3) The amount of data being transferred by a 576 megapixel livestream would be enormous. 8K is expected to require around 80-100Mbits. This is feasible with 5g infrastructure, but roughly speaking the upgrade to ‘human-K’ might need something like 3.2Gbits. While wired or microwave systems wouldn’t have much problem with that level of data usage, the user is unlikely to want to be wired up while working (doesn’t that defeat the point somewhat?) and so wireless transmission will play a key part in this technology.

Similarly as people move from the cities to more suburban and rural locations, telecoms companies are not going to pay to wire up every house with fibre-optic or microwave connections, but they might happily setup a 5G or 6G antenna to broadcast to thousands at once. Bear in mind that the monitor you are reading this on right now probably doesn’t have a resolution much higher than 5 megapixels, so a near-life level of detail isn’t necessarily required to be able to work all day. 5g-capable 8k-screens are already being released now and when the technology can be shrunk down to the level of a headset, then that could well be sufficient.

a) 1980 – 1G b) 1991 – 2G – 40kbits c) 1998 – 3G – 200kbits d) 2008 – 3.5G – 14Mbits e) 2009 – 4G – 100Mbits f) 2019 – 5G – 1Gbits g) 2029 – 6G – 10Gbits?

The rollout of secure 5G networks will be crucial to this transformation.


This leads us to the almost inevitable conclusion that once these technological hurdles are achieved there will be very little in the way of people whose jobs can be fulfilled remotely to work at home.
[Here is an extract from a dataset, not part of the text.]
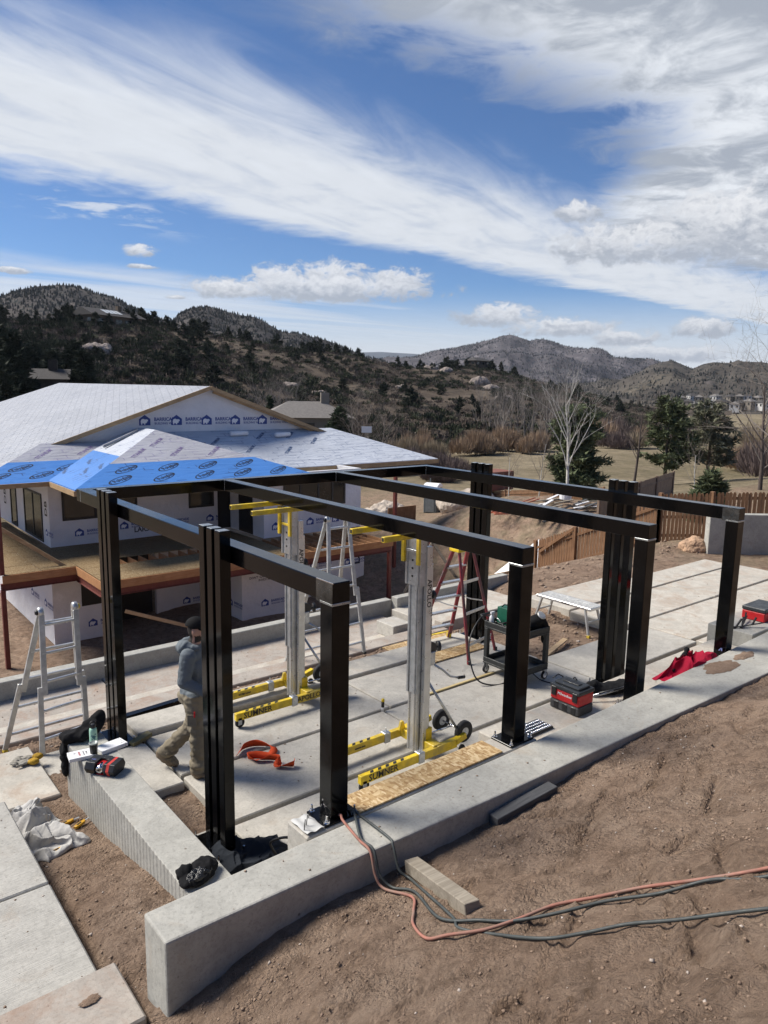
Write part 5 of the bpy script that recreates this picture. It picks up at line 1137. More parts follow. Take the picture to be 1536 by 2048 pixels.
# hipped roof over the deck
hx0, hx1, hy0 = 8.13, 18.5, 27.8; hz = lambda d: EV+SL*d
def hp(x, y, d): return (x, y, hz(d)+.02)
d1 = 1.95; da = 5.18
roofp('hip_front', [hp(hx0, hy0, 0), hp(hx1, hy0, 0), hp(hx1-d1, hy0+d1, d1), hp(hx0+d1, hy0+d1, d1)], M_RBLUE)
roofp('hip_front', [hp(hx0+d1, hy0+d1+.001, d1), hp(hx1-d1, hy0+d1+.001, d1), hp(hx0+da, hy0+da, da)], M_RGREY)
roofp('hip_west', [hp(hx0, hy0, 0), hp(hx0+2.6, hy0+2.6, 2.6), hp(hx0+2.6, hy0+5.9, 2.6), hp(hx0, hy0+3.3, 0)], M_RBLUE)
roofp('hip_west', [hp(hx0+2.601, hy0+2.601, 2.6), hp(hx0+da, hy0+da, da), hp(hx0+da, hy0+8.4, da), hp(hx0+2.601, hy0+5.9, 2.6)], M_RGREY2)
roofp('hip_east', [hp(hx1, hy0, 0), hp(hx1, hy0+7.2, 0), hp(hx0+da, hy0+7.2, da), hp(hx0+da, hy0+da, da)], M_RGREY)
m = MB(); m.b2((hx0-.05, hy0-.05, EV-.22), (hx1, hy0-.002, EV-.03)); m.b2((hx0-.05, hy0, EV-.22), (hx0-.002, hy0+3.2, EV-.03)); m.build('fascia', M_FASCIA, HS, world=True)
# low slope to the east
roofp('porch_roof', [(17.0, 30.4, EV+.005), (28.6, 30.4, EV+.005), (24.4, 34.94, EV+SL*4.54), (13.2, 34.94, EV+SL*4.54)], M_RGREY2)
m = MB(); m.b2((18.4, 30.34, EV-.24), (28.6, 30.39, EV-.03)); m.build('fascia', M_FASCIA, HS, world=True)
# rolls of underlayment on the porch roof
for k, (x, y, a) in enumerate(((18.2, 34.2, .06), (20.6, 33.9, .25))):
    d = Vector((cos(a), sin(a), 0)); z = EV+SL*(y-30.4)+.14; m = MB(); m.tube([Vector((x, y, z))-d*.5, Vector((x, y, z))+d*.5], .12, 14); o = m.build('underlayment_roll', M_WHITE, None, 0, True); tag(o, ['roll of white underlayment on the grey roof, nearer the gable middle', 'roll of white underlayment on the grey roof, nearer the right rake'][k], 'roll', 'rolls on the porch roof')
for k, (a, b) in enumerate((((11.0, 33.1, 1.42), (12.9, 34.1, 2.0)), ((11.3, 33.0, 1.35), (12.6, 33.2, 1.55)))):
    m = MB(); m.tube([a, b], .07, 10); tag(m.build('loose_roll', mat('roll_grey', (.3, .31, .33), .6) if k == 0 else MATS['roll_grey'], None, 0, True), ['long loose grey roll lying in the roof valley', 'short loose grey roll in the roof valley'][k], 'roll', 'rolls in the roof valley')
# printed marks on the membranes
def plane_frame(o0, xd, n): 
    xd = Vector(xd).normalized(); n = Vector(n).normalized(); return Vector(o0), xd, n.cross(xd)
nF = Vector((0, -SL, 1)).normalized(); nW = Vector((-SL, 0, 1)).normalized()
def oval(mb, c, xd, yd, rx, ry, w, mi=0, n=28):
    vs = []
    for k in range(n):
        a = 2*pi*k/n
        for q in (1, 1-w): vs.append(c+xd*rx*q*cos(a)+yd*ry*q*sin(a))
    mb.add(vs, [(2*k, 2*((k+1) % n), 2*((k+1) % n)+1, 2*k+1) for k in range(n)], mi)
for r_ in range(2):
    for k in range(6):
        x = 10.0+k*1.75+r_*.75-r_*.2; d = .55+r_*.85
        if x < hx0+d+.7 or x > hx1-d-.6: continue
        xd = Vector((1, .55, .55*SL)).normalized(); c = Vector((x, hy0+d, hz(d)+.026)); yd = nF.cross(xd)
        m = MB(); oval(m, c, xd, yd, .62, .20, .12); lettering(m, 'Polyglass', .27, c+xd*.1+nF*.001, xd, yd, .004); m.build('printed_logo', M_PRINT, HS, world=True)
for (x, y) in ((9.3, 30.2), (9.9, 31.6), (8.9, 31.6), (9.8, 29.9)):
    d = x-hx0; xd = Vector((.35*1, .9, .35*SL)).normalized(); c = Vector((x, y, hz(d)+.027)); yd = nW.cross(xd)
    m = MB(); lettering(m, 'Polyglass', .24, c, -xd, -yd, .003); m.build('printed_logo', mat('print_steel_blue', (.05, .10, .22)) if 'print_steel_blue' not in MATS else MATS['print_steel_blue'], HS, world=True)
for (x, y) in ((6.4, 31.6), (8.0, 31.6), (7.4, 32.3), (9.2, 32.2)):
    xd = Vector((1, .5, .5*SL)).normalized(); c = Vector((x, y, s1(y)+.018)); yd = nF.cross(xd); m = MB(); oval(m, c, xd, yd, .6, .18, .12); lettering(m, 'Polyglass', .25, c+nF*.001, xd, yd, .004); m.build('printed_logo', M_PRINT, HS, world=True)
M_PURPLE = mat('print_purple', (.16, .12, .26), .6)
for (x, y, f) in ((11.6, 30.6, 0), (13.3, 30.6, 0), (15.0, 30.5, 0), (12.8, 31.6, 0), (8.6, 33.5, 1), (10.4, 33.7, 1)):
    xd = Vector((.7, .7, .7*SL)).normalized(); z = hz(y-hy0)+.026 if f == 0 else s1(y)+.016; c = Vector((x, y, z)); yd = nF.cross(xd); m = MB(); lettering(m, 'TITANIUM', .26, c, xd, yd, .006); m.build('printed_logo', M_PURPLE, HS, world=True)
for (x, y) in ((16.6, 33.6), (19.4, 34.1), (21.2, 34.1), (22.2, 33.3), (18.0, 32.6), (20.0, 32.3)):
    xd = Vector((.7, .7, .7*SL)).normalized(); c = Vector((x, y, EV+SL*(y-30.4)+.012)); yd = nF.cross(xd); m = MB(); lettering(m, 'TITANIUM', .24, c, xd, yd, .006); m.build('printed_logo', MATS['print_steel_blue'], HS, world=True)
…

Align that with consistent improvements in automation across industries, which in turn lead to fewer people having physical requirements attached to their work and you can see that this will transform the entire working environment of the future.

In this future world, companies would save enormous amounts of money on office rent, insurance, and onboarding. Instead they would only need to send their employees a pack containing camera hardware, a headset and login details. And while energy usage at home would increase, energy usage in offices and transportation would greatly decrease. The stress of commuting would be gone and people would save money on transport. It’s much easier for an individual to put solar panels on their roof to power their virtual office than it is for a company to do the same with an office building.

Meanwhile property development outside of cities would increase in number and prominence as more and more people move to suburbs and rural locations where they can still work just as easily, but can have more space, cost effective housing, better quality of life and, provided they have transportation, access to whatever centralised urban amenities still exist at that time.


Our example worker might, after a long day at their desk, quickly flick channels on the headset to check out the scene at a nearby bar and decide with a few friends if it’s worth calling up a self-driving Uber, Lyft, Tesla or Waymo to take them to the center of town. They’ll drive past the facades of banks, insurers, estate agents and supermarkets, and past the towers built just decades earlier that were once the offices of global corporations but have been repurposed as live-work apartments. Apartments with really great views.